Records with scene code:
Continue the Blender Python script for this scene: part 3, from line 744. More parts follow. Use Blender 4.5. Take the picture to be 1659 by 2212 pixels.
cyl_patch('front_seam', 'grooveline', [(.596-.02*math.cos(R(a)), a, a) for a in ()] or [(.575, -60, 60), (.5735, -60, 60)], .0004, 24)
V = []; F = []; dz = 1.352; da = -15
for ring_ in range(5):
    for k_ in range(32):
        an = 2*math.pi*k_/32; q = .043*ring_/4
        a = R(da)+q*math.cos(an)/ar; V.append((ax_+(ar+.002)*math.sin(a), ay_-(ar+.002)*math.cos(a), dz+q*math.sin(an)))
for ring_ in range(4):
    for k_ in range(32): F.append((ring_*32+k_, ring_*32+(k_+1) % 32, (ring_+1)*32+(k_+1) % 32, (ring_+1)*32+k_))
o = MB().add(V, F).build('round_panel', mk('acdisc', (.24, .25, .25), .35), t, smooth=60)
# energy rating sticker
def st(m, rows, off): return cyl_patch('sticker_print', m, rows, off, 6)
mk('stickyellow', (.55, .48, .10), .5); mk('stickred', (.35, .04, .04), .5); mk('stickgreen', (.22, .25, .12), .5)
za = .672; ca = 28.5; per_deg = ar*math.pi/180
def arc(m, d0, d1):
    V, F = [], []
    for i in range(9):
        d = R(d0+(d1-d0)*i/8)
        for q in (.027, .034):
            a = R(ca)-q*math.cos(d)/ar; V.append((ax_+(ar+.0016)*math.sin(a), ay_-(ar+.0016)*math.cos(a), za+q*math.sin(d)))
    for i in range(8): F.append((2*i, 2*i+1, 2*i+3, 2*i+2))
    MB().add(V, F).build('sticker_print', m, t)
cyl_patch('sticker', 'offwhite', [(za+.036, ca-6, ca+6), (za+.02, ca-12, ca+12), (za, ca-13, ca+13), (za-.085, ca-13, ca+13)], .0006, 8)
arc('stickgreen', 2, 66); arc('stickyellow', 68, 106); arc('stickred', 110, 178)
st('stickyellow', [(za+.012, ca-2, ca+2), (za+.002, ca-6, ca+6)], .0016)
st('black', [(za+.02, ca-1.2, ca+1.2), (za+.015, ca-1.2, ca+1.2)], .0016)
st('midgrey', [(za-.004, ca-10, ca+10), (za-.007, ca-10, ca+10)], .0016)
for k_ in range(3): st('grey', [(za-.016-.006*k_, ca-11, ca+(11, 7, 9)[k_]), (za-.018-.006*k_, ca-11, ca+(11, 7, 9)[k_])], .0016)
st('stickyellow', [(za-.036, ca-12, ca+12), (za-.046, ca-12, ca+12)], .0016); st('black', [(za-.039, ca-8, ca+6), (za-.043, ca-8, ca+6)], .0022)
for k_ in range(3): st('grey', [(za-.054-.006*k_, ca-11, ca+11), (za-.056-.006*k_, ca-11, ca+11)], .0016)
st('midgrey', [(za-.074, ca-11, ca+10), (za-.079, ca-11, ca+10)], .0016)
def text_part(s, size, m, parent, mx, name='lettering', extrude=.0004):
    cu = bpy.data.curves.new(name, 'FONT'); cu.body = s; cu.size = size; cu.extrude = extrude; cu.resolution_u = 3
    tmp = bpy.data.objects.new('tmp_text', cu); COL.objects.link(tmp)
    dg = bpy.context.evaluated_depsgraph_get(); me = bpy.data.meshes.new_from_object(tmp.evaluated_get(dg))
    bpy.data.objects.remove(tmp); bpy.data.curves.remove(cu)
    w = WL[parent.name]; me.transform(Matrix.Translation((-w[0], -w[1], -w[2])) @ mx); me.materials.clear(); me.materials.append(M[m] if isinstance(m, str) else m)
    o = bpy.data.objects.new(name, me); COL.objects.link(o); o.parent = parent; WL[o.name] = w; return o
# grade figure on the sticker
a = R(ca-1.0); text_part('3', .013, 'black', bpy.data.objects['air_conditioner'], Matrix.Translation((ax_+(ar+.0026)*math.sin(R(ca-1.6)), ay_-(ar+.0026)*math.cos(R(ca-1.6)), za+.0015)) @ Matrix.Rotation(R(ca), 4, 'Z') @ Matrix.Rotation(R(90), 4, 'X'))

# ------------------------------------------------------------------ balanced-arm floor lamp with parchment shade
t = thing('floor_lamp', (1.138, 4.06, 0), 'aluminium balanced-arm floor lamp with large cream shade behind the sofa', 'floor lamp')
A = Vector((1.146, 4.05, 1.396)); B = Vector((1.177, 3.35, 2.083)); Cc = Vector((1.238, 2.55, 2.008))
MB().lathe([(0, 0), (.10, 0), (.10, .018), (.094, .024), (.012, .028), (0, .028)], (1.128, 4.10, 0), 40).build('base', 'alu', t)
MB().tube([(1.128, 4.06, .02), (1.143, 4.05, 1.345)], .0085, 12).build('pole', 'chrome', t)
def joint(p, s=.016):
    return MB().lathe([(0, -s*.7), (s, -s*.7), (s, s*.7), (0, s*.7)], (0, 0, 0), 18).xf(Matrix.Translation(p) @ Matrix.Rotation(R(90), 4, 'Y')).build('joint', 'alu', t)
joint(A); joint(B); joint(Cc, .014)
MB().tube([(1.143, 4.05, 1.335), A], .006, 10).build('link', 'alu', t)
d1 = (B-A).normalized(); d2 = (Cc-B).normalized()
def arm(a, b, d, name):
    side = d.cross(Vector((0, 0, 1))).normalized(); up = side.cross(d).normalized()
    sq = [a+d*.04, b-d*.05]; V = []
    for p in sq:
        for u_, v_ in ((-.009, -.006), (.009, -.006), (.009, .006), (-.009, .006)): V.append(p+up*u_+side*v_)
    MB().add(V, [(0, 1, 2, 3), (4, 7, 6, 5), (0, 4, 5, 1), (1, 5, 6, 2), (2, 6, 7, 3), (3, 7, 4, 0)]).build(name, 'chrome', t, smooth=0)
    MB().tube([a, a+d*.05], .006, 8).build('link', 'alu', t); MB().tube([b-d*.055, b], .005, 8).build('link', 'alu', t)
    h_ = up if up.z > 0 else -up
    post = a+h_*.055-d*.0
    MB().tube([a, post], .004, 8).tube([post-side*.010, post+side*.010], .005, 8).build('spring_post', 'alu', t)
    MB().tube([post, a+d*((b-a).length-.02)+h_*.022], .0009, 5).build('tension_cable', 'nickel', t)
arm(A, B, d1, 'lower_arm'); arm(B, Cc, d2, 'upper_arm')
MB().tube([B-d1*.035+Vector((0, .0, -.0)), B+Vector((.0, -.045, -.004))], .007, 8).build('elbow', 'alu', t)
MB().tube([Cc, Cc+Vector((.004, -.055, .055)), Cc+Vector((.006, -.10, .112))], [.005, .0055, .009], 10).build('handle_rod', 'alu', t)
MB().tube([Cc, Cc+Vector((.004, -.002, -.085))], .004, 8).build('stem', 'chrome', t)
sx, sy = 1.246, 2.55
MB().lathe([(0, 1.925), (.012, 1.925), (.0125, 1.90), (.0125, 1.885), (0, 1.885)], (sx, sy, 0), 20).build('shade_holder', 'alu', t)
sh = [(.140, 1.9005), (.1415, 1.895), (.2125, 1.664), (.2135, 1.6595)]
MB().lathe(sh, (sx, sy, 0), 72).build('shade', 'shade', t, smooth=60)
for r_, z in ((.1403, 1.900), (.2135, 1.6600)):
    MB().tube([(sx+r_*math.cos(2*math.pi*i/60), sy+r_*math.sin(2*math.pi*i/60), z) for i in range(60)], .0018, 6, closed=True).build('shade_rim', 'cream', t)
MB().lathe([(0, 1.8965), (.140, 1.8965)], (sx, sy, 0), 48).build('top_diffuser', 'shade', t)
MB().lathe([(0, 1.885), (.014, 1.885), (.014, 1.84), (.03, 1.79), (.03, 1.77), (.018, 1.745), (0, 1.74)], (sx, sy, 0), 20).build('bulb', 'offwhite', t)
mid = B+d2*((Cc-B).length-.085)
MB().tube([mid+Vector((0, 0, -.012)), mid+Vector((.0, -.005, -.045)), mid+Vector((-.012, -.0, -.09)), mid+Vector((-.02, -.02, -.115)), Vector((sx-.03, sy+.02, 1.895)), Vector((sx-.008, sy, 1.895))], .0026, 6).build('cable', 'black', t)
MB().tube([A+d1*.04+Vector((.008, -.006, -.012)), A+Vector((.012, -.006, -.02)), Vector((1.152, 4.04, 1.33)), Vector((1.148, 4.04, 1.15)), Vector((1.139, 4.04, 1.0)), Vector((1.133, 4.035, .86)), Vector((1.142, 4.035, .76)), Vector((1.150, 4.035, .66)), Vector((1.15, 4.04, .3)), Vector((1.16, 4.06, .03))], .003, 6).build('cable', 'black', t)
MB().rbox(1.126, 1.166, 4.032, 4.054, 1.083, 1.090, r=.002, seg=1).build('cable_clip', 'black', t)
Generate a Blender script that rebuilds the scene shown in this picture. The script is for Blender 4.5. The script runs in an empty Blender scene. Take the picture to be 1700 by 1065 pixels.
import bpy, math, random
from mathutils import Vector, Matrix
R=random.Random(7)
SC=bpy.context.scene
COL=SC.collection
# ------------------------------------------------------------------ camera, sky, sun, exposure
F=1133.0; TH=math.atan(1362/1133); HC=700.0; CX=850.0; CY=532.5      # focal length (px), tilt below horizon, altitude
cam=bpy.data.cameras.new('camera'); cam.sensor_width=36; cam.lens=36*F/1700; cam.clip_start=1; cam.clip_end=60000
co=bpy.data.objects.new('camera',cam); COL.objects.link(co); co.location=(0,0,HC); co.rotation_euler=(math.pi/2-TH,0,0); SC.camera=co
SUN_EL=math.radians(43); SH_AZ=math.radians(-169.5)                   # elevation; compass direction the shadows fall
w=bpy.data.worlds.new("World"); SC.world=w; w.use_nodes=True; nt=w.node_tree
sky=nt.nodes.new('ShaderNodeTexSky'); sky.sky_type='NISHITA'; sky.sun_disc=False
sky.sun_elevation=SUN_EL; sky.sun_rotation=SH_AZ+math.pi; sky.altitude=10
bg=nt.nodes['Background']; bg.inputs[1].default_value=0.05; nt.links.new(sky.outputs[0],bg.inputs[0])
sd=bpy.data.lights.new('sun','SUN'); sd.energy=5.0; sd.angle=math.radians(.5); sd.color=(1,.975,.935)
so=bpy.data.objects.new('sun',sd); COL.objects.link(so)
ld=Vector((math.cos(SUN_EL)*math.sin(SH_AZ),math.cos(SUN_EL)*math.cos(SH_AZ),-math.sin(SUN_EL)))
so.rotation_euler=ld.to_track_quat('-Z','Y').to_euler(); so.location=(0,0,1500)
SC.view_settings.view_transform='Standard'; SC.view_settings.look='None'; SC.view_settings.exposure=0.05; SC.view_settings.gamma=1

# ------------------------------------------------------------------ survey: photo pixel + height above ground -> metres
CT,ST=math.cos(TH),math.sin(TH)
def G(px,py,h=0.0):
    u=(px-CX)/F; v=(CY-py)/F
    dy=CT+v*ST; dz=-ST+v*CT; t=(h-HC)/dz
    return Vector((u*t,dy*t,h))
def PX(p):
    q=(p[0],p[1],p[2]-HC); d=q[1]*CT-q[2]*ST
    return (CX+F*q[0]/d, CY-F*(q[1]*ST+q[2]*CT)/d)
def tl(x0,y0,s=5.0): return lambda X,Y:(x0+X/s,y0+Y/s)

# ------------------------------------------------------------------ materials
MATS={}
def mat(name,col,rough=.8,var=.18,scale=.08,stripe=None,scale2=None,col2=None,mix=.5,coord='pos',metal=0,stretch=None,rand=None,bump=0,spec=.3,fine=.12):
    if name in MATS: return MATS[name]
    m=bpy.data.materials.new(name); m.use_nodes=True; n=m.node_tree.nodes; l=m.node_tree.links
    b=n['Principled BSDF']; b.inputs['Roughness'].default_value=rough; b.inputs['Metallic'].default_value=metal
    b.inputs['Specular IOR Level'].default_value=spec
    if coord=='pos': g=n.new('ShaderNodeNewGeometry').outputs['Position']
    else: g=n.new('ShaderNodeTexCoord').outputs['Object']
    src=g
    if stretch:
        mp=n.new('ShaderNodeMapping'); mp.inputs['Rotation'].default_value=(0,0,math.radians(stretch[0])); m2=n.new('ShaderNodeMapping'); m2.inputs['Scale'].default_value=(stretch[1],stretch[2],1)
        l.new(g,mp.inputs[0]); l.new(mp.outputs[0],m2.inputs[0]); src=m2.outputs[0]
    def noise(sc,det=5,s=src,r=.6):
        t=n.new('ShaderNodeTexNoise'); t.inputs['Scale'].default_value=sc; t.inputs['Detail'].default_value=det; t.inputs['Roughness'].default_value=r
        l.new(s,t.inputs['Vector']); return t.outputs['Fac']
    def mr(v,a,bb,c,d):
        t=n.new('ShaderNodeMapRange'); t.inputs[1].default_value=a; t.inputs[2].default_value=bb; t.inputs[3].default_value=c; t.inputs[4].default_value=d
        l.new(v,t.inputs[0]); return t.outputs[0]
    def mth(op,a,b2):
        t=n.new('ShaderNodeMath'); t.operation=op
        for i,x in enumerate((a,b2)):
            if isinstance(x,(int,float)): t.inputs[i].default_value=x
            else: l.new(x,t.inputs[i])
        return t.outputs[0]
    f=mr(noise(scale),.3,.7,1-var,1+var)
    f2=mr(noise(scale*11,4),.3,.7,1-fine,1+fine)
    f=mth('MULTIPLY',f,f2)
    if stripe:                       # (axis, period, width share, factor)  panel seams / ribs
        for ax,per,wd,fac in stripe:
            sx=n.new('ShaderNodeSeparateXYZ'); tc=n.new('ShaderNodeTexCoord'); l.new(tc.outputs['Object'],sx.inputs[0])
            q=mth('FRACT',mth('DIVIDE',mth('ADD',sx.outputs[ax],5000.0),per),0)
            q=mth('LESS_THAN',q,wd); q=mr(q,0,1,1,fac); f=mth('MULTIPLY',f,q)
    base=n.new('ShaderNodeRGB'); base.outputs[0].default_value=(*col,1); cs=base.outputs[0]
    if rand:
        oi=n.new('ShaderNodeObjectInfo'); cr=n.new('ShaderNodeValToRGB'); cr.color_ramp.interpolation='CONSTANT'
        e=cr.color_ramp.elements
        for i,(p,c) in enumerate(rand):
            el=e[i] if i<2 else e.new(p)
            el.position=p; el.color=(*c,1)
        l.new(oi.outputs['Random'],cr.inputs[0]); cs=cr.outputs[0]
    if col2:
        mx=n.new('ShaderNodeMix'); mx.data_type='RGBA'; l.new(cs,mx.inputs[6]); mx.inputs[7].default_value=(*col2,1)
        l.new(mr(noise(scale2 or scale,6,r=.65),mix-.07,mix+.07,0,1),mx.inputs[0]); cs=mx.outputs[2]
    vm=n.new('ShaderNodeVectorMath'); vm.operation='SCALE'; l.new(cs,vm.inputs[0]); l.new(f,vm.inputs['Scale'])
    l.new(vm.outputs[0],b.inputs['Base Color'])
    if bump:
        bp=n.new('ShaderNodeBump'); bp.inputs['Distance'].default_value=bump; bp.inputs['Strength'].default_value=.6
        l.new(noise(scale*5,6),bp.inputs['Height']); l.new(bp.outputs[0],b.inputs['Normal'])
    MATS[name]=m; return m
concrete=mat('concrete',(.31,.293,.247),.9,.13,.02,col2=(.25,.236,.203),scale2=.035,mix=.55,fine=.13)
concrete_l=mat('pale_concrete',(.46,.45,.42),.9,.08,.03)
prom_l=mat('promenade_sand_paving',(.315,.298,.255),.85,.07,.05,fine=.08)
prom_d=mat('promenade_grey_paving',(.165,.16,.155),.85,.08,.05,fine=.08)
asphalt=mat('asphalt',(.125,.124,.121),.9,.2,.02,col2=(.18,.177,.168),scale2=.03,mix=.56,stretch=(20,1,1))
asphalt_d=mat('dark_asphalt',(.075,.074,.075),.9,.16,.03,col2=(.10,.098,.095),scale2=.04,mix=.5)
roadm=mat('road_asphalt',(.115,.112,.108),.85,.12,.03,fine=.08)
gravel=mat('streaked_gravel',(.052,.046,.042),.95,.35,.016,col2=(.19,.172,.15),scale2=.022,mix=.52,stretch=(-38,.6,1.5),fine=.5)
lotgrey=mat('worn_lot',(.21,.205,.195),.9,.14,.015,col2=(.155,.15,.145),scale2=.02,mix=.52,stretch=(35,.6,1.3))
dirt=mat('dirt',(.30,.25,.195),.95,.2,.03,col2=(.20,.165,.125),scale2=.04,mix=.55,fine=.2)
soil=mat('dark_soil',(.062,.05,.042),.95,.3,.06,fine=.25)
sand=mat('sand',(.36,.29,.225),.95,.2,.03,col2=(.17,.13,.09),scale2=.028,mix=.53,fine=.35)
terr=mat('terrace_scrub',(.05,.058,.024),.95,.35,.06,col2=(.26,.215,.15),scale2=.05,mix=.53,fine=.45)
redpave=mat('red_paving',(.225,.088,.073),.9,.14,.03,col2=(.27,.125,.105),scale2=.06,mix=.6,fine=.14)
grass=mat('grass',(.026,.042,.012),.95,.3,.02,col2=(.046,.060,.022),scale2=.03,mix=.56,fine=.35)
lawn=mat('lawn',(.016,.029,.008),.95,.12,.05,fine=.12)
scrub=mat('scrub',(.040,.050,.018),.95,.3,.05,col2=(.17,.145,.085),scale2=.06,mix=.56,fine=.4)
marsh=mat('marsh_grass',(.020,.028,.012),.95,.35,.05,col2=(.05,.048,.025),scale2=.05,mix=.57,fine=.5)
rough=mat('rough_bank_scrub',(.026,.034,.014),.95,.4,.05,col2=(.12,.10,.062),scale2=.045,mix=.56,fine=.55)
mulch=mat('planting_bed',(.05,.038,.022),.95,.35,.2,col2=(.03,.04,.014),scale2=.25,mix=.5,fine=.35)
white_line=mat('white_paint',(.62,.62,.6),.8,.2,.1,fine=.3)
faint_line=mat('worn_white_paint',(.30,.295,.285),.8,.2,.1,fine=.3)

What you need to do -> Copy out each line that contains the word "this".

Completed task ->
Continue the Blender Python script for this scene: part 3, from line 744. More parts follow. Use Blender 4.5. Take the picture to be 1659 by 2212 pixels.
Generate a Blender script that rebuilds the scene shown in this picture. The script is for Blender 4.5. The script runs in an empty Blender scene. Take the picture to be 1700 by 1065 pixels.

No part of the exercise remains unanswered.